Sometimes I have a passenger and this usually a plus. Riding with Loretta O’Sullivan, our cellist in Opera Lafayette and in Four Nations (my own chamber ensemble), is a trip of quiet, poised kindness and intelligence. Claire Jolivet, concertmaster, brings a French dry wit, and Jessica Troy, our violist, is the child of 1960’s revolutionaries, a subversive take back Wall Street character who gives me hope for the future. I do remember driving from Columbus, Ohio back to New York City with a singer who used the full 13 hours to tell me about her abusive childhood home life. By State College PA I was wondering if I should just open the door of my van and quietly fall out onto the highway…which seemed considerably less painful than continuing the trip. By the way, I travel in a van as I usually pack a harpsichord.
But today I’m on a train, thinking I can get some of the figuring work done that I haven’t completed, and I’m thinking about what and who I leave at home for two weeks and already miss.
Claire Jolivet once told me that her touring schedule was so full that she missed her son’s 4th year…not birthday…year! And for all the beauty that is our work, for all the satisfaction of seeing an active and varied concert schedule, musicians, like actors, dancers, and traveling salesmen, need to let go of some domestic fulfillments.
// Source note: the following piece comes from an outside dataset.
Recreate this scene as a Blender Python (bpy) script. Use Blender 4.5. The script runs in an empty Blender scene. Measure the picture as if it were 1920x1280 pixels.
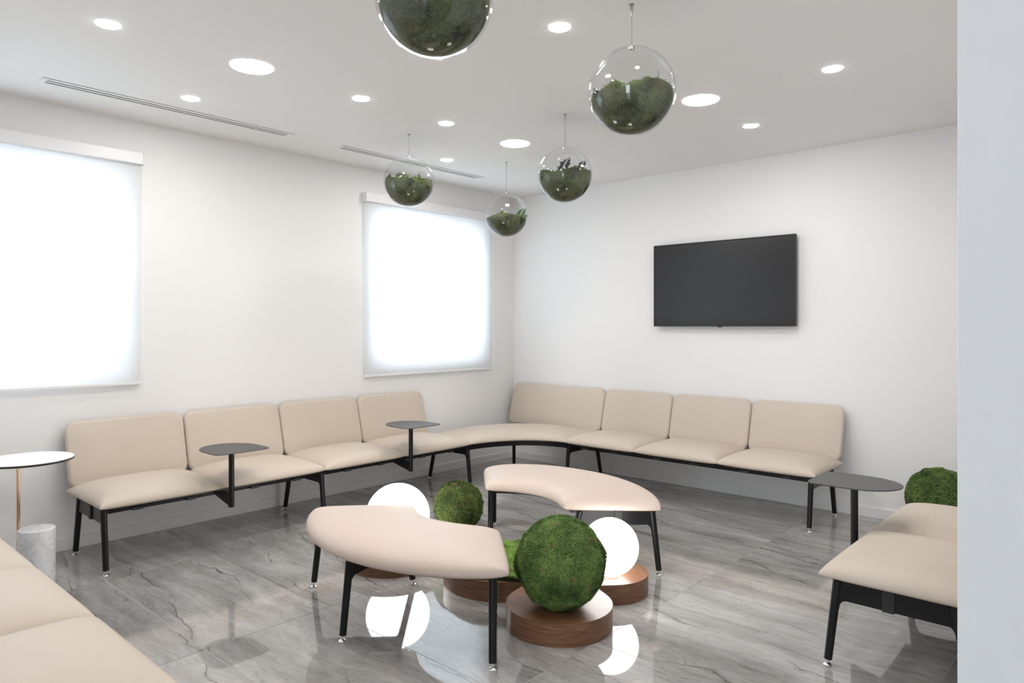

Janet Baker said in one interview that she decided to forgo having children when she realized that she would hardly ever be home to welcome her child back from school at the end of the day.
On the other hand, in very little time all the players of Opera Lafayette will be kissing and hugging, asking about how their holidays were passed, telling each other that we look great, and getting ready to make a show, a tour and a milestone in our working together.